Make an exact copy, from the records below, of the lines from the line containing "Reconstruct this image" to the line containing "random.seed(4)", both lines included, excluding pictures.
>> begin Supplied records
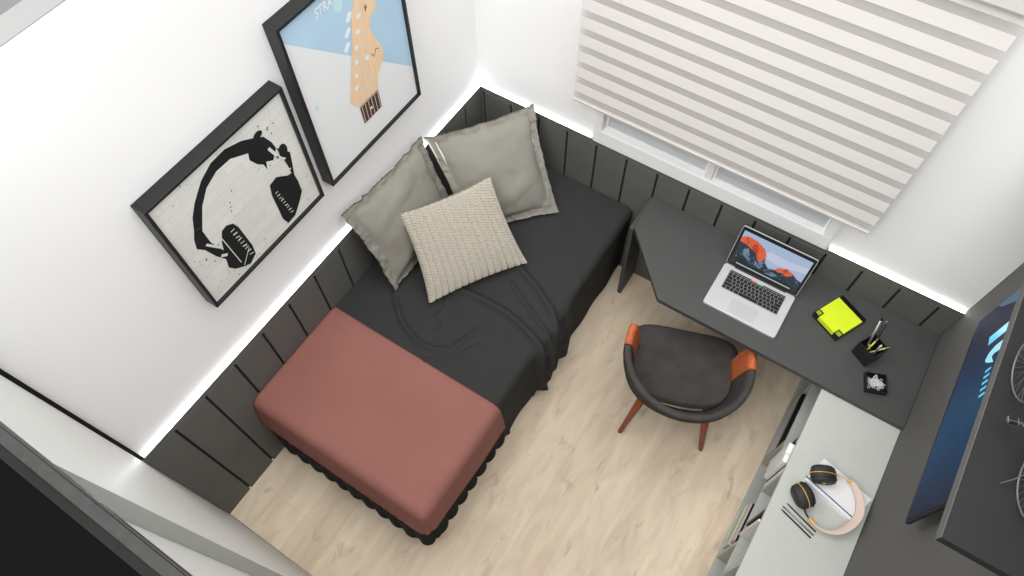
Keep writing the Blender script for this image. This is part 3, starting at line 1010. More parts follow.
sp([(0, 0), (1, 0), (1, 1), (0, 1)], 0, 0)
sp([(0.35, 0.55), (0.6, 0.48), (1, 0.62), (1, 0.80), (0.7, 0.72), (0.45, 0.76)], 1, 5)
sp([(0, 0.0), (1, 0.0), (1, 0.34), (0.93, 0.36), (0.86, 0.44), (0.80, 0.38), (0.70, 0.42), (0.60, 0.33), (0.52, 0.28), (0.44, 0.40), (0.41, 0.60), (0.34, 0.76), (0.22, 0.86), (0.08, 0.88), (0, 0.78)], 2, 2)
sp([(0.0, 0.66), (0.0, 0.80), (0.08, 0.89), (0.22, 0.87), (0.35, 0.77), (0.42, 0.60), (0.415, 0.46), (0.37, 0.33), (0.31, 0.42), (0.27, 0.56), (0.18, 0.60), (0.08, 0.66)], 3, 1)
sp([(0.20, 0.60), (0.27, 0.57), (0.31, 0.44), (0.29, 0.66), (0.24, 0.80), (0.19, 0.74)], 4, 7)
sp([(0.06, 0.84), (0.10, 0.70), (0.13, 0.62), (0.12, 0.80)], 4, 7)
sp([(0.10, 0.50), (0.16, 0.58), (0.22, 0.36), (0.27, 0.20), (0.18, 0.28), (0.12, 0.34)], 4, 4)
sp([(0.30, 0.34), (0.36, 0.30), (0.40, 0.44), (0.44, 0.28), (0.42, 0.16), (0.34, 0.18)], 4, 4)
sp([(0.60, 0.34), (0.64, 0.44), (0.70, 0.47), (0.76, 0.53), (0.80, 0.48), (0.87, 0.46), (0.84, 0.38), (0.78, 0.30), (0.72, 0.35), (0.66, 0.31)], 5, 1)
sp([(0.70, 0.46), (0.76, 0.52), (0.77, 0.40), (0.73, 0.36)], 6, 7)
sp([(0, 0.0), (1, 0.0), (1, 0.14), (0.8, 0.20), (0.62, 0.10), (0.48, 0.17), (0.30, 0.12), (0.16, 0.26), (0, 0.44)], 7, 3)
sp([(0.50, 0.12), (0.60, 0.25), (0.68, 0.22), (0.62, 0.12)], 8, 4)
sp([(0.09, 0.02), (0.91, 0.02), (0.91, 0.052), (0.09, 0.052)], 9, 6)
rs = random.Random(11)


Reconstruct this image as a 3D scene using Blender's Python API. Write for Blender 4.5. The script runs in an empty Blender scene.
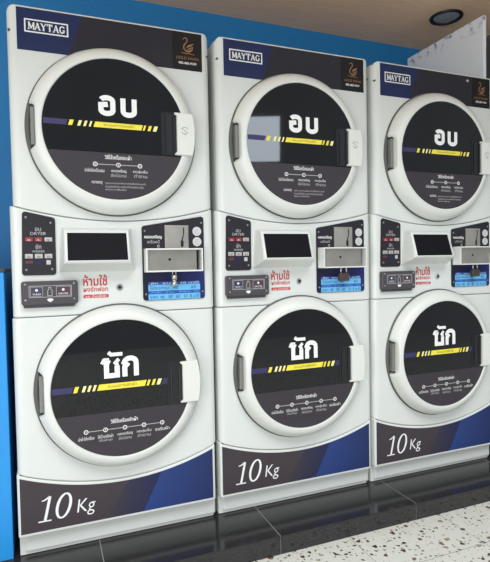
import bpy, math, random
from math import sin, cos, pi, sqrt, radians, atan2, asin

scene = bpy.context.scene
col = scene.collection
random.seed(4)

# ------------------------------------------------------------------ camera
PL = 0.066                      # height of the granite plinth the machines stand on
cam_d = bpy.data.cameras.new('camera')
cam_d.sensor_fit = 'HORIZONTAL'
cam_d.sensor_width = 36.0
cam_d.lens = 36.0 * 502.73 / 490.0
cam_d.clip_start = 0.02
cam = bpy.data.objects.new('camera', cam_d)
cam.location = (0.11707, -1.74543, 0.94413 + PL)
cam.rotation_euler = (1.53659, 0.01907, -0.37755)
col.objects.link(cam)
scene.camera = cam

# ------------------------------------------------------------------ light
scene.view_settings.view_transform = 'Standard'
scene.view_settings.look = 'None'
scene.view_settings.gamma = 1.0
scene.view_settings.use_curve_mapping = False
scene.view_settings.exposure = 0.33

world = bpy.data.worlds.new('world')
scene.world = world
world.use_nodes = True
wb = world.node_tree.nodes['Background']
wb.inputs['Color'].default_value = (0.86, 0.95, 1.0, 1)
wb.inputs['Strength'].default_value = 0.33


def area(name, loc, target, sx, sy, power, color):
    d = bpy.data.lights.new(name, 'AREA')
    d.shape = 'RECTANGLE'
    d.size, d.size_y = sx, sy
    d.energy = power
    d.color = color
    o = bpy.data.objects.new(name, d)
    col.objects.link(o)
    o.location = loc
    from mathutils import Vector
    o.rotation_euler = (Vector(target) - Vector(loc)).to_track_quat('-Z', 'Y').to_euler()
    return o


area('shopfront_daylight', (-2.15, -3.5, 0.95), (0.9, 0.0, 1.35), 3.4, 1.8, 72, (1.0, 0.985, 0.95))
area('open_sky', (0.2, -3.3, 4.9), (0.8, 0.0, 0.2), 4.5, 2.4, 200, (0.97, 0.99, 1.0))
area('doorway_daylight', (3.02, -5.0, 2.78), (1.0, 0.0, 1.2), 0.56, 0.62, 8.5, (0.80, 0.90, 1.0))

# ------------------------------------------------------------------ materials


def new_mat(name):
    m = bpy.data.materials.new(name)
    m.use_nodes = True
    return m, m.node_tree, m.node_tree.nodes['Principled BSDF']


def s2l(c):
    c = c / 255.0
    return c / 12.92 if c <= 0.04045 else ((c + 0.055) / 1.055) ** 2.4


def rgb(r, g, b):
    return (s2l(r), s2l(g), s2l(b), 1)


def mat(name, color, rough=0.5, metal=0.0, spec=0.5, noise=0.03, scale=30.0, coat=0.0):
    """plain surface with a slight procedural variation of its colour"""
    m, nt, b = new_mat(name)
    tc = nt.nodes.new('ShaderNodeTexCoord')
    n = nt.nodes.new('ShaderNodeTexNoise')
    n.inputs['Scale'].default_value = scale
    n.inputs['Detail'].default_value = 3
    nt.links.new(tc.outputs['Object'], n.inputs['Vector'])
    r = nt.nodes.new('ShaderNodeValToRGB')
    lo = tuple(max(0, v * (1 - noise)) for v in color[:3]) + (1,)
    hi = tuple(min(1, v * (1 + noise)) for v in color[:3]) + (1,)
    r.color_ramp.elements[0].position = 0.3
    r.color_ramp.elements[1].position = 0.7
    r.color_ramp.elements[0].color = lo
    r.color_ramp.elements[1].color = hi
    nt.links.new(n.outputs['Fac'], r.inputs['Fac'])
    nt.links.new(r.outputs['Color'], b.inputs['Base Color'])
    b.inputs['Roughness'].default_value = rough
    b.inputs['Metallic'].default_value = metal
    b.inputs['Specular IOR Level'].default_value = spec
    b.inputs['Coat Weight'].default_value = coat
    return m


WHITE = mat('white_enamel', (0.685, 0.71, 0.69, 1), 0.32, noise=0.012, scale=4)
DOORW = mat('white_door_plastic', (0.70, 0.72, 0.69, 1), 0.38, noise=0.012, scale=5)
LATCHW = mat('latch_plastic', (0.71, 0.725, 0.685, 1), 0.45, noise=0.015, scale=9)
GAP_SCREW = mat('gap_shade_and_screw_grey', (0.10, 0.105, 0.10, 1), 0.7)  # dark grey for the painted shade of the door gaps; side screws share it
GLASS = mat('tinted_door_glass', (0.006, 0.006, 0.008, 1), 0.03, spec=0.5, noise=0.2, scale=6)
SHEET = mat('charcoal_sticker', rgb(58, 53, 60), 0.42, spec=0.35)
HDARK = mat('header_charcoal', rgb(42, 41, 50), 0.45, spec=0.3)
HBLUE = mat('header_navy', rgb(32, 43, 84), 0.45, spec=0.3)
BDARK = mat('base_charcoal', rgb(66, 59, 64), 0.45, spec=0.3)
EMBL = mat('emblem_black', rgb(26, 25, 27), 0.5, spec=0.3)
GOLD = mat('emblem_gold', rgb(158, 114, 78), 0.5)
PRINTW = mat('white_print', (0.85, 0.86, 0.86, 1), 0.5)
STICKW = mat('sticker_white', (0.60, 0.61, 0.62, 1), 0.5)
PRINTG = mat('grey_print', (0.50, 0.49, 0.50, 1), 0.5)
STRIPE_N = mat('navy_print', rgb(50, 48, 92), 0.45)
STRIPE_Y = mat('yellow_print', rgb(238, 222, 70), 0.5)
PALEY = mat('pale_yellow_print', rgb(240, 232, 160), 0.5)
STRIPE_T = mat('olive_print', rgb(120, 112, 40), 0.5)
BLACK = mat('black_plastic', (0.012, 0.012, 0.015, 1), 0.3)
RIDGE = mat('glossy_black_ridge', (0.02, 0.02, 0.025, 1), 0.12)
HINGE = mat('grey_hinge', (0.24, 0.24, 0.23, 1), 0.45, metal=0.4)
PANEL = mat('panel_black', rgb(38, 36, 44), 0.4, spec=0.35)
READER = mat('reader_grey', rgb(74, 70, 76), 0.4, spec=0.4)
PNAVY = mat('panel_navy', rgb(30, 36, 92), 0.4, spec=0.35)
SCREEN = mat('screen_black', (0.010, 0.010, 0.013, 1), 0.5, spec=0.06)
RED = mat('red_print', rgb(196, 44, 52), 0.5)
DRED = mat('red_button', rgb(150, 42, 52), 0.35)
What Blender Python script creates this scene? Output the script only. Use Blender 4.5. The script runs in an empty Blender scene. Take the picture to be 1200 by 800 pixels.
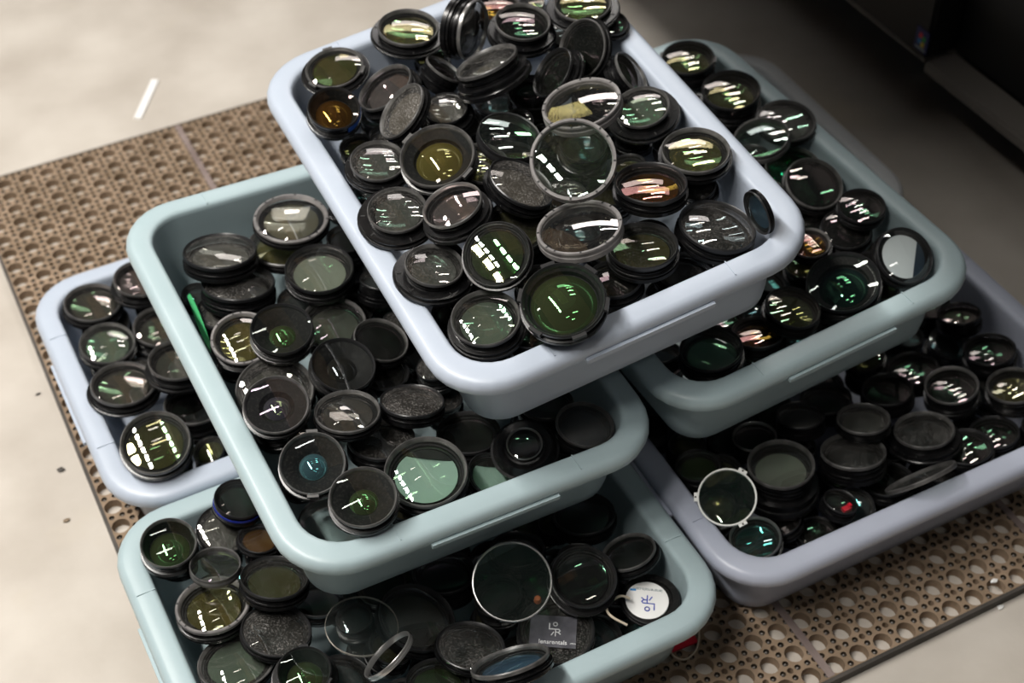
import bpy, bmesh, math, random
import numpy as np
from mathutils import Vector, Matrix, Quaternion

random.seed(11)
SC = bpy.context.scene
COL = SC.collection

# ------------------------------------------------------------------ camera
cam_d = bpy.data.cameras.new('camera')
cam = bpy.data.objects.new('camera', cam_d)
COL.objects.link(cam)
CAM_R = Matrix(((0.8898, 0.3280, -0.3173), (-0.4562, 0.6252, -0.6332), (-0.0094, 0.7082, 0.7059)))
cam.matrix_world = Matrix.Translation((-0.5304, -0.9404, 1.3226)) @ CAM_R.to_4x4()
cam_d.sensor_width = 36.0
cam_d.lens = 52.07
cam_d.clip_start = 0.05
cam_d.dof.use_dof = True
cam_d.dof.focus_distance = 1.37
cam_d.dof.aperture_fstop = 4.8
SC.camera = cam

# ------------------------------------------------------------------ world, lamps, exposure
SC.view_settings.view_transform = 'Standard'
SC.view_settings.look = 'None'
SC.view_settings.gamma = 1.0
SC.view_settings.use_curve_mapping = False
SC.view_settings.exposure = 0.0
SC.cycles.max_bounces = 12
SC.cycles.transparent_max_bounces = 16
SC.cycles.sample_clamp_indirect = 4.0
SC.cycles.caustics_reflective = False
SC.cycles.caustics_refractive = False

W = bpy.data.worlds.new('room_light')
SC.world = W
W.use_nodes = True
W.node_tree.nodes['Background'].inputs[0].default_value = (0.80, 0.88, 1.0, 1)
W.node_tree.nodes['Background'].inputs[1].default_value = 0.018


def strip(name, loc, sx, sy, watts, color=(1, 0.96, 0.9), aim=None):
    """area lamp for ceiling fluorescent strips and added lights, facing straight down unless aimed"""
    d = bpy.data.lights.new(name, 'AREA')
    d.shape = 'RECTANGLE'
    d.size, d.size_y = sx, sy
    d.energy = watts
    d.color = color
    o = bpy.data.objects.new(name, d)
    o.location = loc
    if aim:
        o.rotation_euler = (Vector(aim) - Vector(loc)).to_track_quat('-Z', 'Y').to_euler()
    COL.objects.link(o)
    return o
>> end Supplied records
Task result
Reconstruct this image as a 3D scene using Blender's Python API. Write for Blender 4.5. The script runs in an empty Blender scene.
import bpy, math, random
from math import sin, cos, pi, sqrt, radians, atan2, asin

scene = bpy.context.scene
col = scene.collection
random.seed(4)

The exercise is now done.